Armbrust: Response key in Fort reductions

By The Mercury

Cuts are once again looming over Fort Riley.

However, Governor’s Military Council executive director John Armbrust on Friday said action the community takes now could help determine the impact of the pending reductions.

The Army has opened a 60-day public comment period following the release of a report that studied the environmental and socioeconomic impacts of reductions at 30 installations, including Fort Riley.

The installations studied could lose 1,000 or more positions, including soldiers and civilian employees.

For the study’s purposes, the reduction at Fort Riley and several other installations was said to be as high as16,000 personnel.

“That number was designed to be a worst case, not a highly probable number,” Armbrust said.

Now that the comment period has opened, Armbrust is urging the community to participate.

“We need the community response, but we need it to be large, and we need it to be quality in nature,” he said.

With a high amount of community involvement, Armbrust said the number of personnel actually cut likely will be far lower than 16,000.

“They don’t expect those sizes of cuts at most of the installations,” Armbrust said, noting that a loss of 1,000 to 2,000 positions is a more realistic possibility.

The Army is accepting comments in several forms - emails, letters and even postcards.

“It can be postcard size,” Armbrust said, stressing that length doesn’t make a comment high-quality. “It can be bullet points. They’re not looking for prose.”

Suggested talking points have been posted on the Manhattan Chamber of Commerce’s and the city’s websites.

The points include how the region’s economy relies on Fort Riley, how community services such as education have benefitted both the region and the installation, and how the area’s communities have worked to encourage employment opportunities for military spouses and veterans.

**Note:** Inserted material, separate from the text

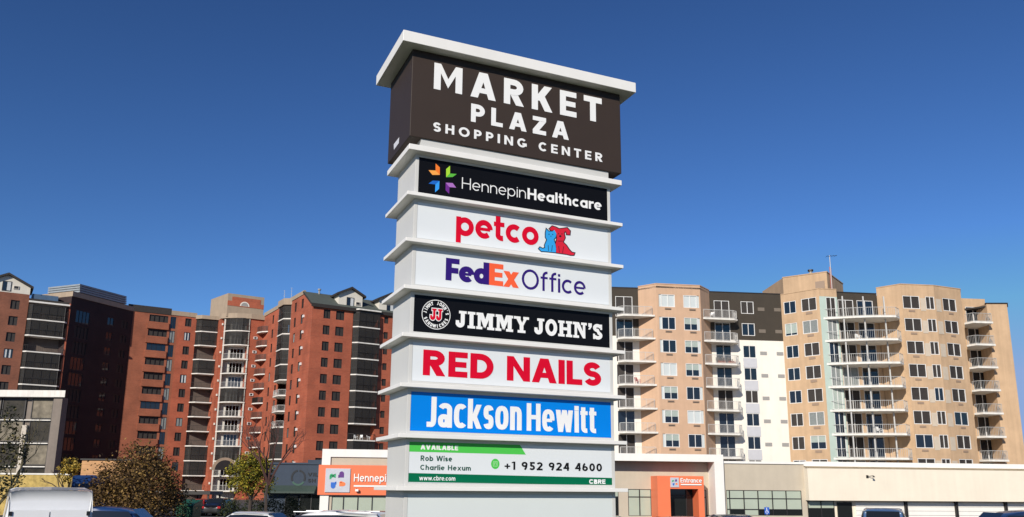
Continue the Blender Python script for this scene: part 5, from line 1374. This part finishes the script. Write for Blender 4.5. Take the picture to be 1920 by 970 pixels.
car('parked_car', 'white estate car with silver roof rails below the orange sign', 607, 27, R(176), WP, 4.8, 1.9, 1.80, 'suv', True)
car('parked_car', 'black four wheel drive car beside the foot of the pylon sign', 706, 34.5, R(95), BP, 4.6, 1.9, 1.60, 'suv', True)
car('parked_car', 'dark car standing under the carport', 412, 75, R(90), BP, 4.5, 1.8, 1.5)
car('parked_car', 'dull red car standing under the carport', 375, 75, R(90), RP, 4.5, 1.8, 1.42)
car('parked_car', 'black car in front of the black framed window strip', 1362, 33, R(88), BP, 4.6, 1.85, 1.62, 'suv')
car('parked_car', 'bright red car in front of the orange entrance portal', 1282, 35, R(4), RP, 4.5, 1.8, 1.46)
car('parked_car', 'black saloon half hidden by the right side of the pylon sign', 1140, 33, R(3), BP, 4.6, 1.8, 1.50)
car('parked_car', 'navy car before the cream shop near the right edge', 1900, 28, R(178), NP, 4.7, 1.85, 1.95, 'suv')
car('parked_car', 'steel blue car before the white garage doors', 1655, 36, R(66), cpaint('car_steel_blue', (.07, .13, .24)), 4.6, 1.85, 1.85, 'suv')
car('parked_car', 'dark blue car under the round brown tree', 222, 30, R(6), NB, 4.6, 1.85, 1.78, 'suv')
car('delivery_van', 'white delivery van below the yellow wall', 92, 24, R(119), VW, 5.4, 2.25, 2.42, 'van', cat='van')
car('delivery_van', 'blue delivery van behind the white van', 165, 46, R(-63), NB, 5.2, 2.0, 3.0, 'van', cat='van')
# ------------------------------------------------------------------ skip and accessible parking sign
p = at(354, 950, 50)
dp = thing('waste_container', 'green waste container beside the round brown tree', 'waste container', (p.x, 50, GZ))
DGN = mat('container_green', (.010, .085, .040), .55, noise=.15, nscale=2)
mb = MB(); x = p.x; mb.hexa([(x - .42, 49.5, GZ + .2), (x + .42, 49.5, GZ + .2), (x + .42, 50.7, GZ + .2), (x - .42, 50.7, GZ + .2)], [(x - .5, 49.35, GZ + 1.35), (x + .5, 49.35, GZ + 1.35), (x + .5, 50.8, GZ + 1.35), (x - .5, 50.8, GZ + 1.35)], DGN)
for i in range(4): mb.box(x - .46 + i * .28, x - .40 + i * .28, 49.36, 49.44, GZ + .4, GZ + 1.3, DGN)
mb.build('bin', dp)
mb = MB(); mb.hexa([(x - .53, 49.3, GZ + 1.36), (x + .53, 49.3, GZ + 1.36), (x + .53, 50.85, GZ + 1.36), (x - .53, 50.85, GZ + 1.36)], [(x - .5, 49.4, GZ + 1.48), (x + .5, 49.4, GZ + 1.48), (x + .5, 50.75, GZ + 1.72), (x - .5, 50.75, GZ + 1.72)], DGN); mb.build('lid', dp)
for sx in (-.35, .35):
    for yy in (49.7, 50.5):
        m = MB(); m.tube((x + sx - .04, yy, GZ + .1), (x + sx + .04, yy, GZ + .1), .1, .1, TYRE, 12); m.build('wheel', dp)
p = at(1438, 958, 60)
ds = thing('parking_sign', 'blue accessible parking sign on a thin post', 'sign', (p.x, 60, GZ))
mb = MB(); mb.tube((p.x, 60.03, GZ), (p.x, 60.03, p.z + .3), .03, .03, GRILLE, 8); mb.build('post', ds)
PD2 = Plane((p.x - .17, 60), (1, 0)); mb = MB(); mb.pbox(PD2, 0, .34, p.z - .24, p.z + .24, -.01, .01, mat('sign_blue', (.02, .10, .45), .4)); pl_ = mb.build('plate', ds)
mb = MB()
def dsk(cx, cz, r, o): mb.poly([PD2.w(cx + r * math.cos(a * .5236), cz + r * math.sin(a * .5236), o) for a in range(12)], LB)
dsk(.15, p.z + .17, .032, .013)
for k_ in (band([(.15, p.z + .12), (.155, p.z - .02), (.235, p.z - .02), (.265, p.z - .13)], .03), band(arc(.165, p.z - .08, .09, .09, 120, 320, 10), .022), band([(.15, p.z + .05), (.22, p.z + .05)], .025)):
    for i in range(len(k_[1]) - 1): mb.poly([PD2.w(q_[0], q_[1], .014) for q_ in (k_[1][i], k_[1][i + 1], k_[2][i + 1], k_[2][i])], LB)
mb.build('wheelchair_symbol', pl_)

if True:
    # doors, handles and hinges on the back of the white van
    van = [o for o in bpy.data.objects if o.name.startswith('delivery_van') and 'white' in o['label']][0]
    for sy in (-1, 1):
        q = MB(); q.box(-2.76, -2.70, sy * .44 - .425, sy * .44 + .425, .55, 1.88, VW)
        q.box(-2.785, -2.755, sy * .12 - .03, sy * .12 + .03, 1.1, 1.35, BP)
        for zz in (.8, 1.35, 1.8): q.box(-2.79, -2.74, sy * .86 - .04, sy * .86 + .04, zz - .05, zz + .05, BP)
        o = bpy.data.objects.new('rear_door', q.mesh('rear_door')); col.objects.link(o); o.parent = van
# ------------------------------------------------------------------ chairs and flower boxes on the balconies
CHM = {}
def chair_mesh(m):
    if m.name in CHM: return CHM[m.name]
    out = []
    q = MB(); q.box(-.24, .24, -.24, .24, .40, .45, m); out.append(('seat', q.mesh('seat')))
    q = MB(); q.hexa([(-.24, .20, .45), (.24, .20, .45), (.24, .24, .45), (-.24, .24, .45)], [(-.22, .32, .92), (.22, .32, .92), (.22, .36, .92), (-.22, .36, .92)], m); out.append(('backrest', q.mesh('backrest')))
    for sx in (-1, 1):
        q = MB(); q.box(sx * .24 - .025, sx * .24 + .025, -.22, .24, .62, .66, m); q.box(sx * .24 - .02, sx * .24 + .02, -.22, -.18, .45, .62, m); out.append(('armrest', q.mesh('armrest')))
        for sy in (-1, 1):
            q = MB(); q.box(sx * .21 - .025, sx * .21 + .025, sy * .21 - .025, sy * .21 + .025, 0, .40, m); out.append(('leg', q.mesh('leg')))
    CHM[m.name] = out; return out
def chair(m, label, x, y, z, rz, group=None):
    t = thing('patio_chair', label, 'chair', (x, y, z), group); t.rotation_euler = (0, 0, rz)
    for nm, me in chair_mesh(m):
        o = bpy.data.objects.new(nm, me); col.objects.link(o); o.parent = t
CWH, CRD, CDK = mat('white_plastic', (.72, .72, .70), .5), mat('red_plastic', (.42, .06, .05), .5), mat('dark_wicker', (.05, .04, .035), .7)
for i, (u, o, rz) in enumerate(((9.2, -.2, .4), (10.1, .15, -.5), (11.6, -.1, .9))):
    q = PR.w(u, 28.0 - 2.85 * 7, o); chair(CWH, 'white plastic chair on the open balcony of the dormered brick block', q[0], q[1], q[2], rz + .56, 'chairs on the open brick balcony')
chair(CRD, 'red chair on a peach block balcony right of the pylon sign', 15.6, 102.9, 21.4 - 2.9 * 3, .6)
chair(CWH, 'white chair on the topmost balcony beside the brown wall', 25.6, 104.6, 21.4, -.4)
for i, X in enumerate((26.2, 27.0, 27.7)):
    chair(CDK, 'dark wicker chair on the balcony with red flower boxes', X, 104.9, 21.4 - 2.9 * 2, .3 * i, 'wicker chairs above the flower boxes')
FLW = mat('red_geranium', (.42, .06, .035), .8, noise=.4, nscale=12)
TER = mat('terracotta', (.34, .13, .07), .85)
for i, (xa, ya) in enumerate(((26.0, 104.05), (27.3, 104.25))):
    zz = 21.4 - 2.9 * 2; P = Plane((xa, ya), (4.15, .65)); t = thing('flower_box', 'long terracotta flower box with red blooms on a peach block balcony', 'flower box', (xa, ya, zz), 'flower boxes on one balcony')
    q = MB(); q.pbox(P, 0, 1.05, zz, zz + .22, -.3, -.08, TER); q.build('planter', t)
    q = MB(); leafcloud(q, [(Vector(P.w(.1 + .1 * j, zz + .30, -.19)), .13) for j in range(10)], 160, .05, [FLW, FLW, HD[1]]); q.build('flowers', t)
for i in range(NF):
    if i in (1, 4, 5):
        chair(CWH if i != 4 else CDK, {1: 'white chair on the second balcony from the top of the curved stack', 4: 'dark chair halfway down the curved balcony stack', 5: 'white chair low on the curved balcony stack'}[i], 43.2 + .4 * i, 103.4, 21.4 - 2.9 * i, .5)
# ------------------------------------------------------------------ lift everything so the car park is at zero
for o in list(col.objects):
    if o.parent is None and o.type not in ('CAMERA', 'LIGHT'):
        o.location.z += EYE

Comments can be sent via email to .(JavaScript must be enabled to view this email address).

Armbrust estimated that cuts of 1,000 to 2,000 would still affect the region and perhaps some businesses.

“We’d feel it,” he said. “It wouldn’t be devastating.”

But if the number of deployments also drops due to drawdowns overseas - which Armbrust said is also a possibility - then the number of troops located on the installation could mitigate the cuts to some degree.

The Army will hold a listening session later this year to gather additional public input before any final decisions are made.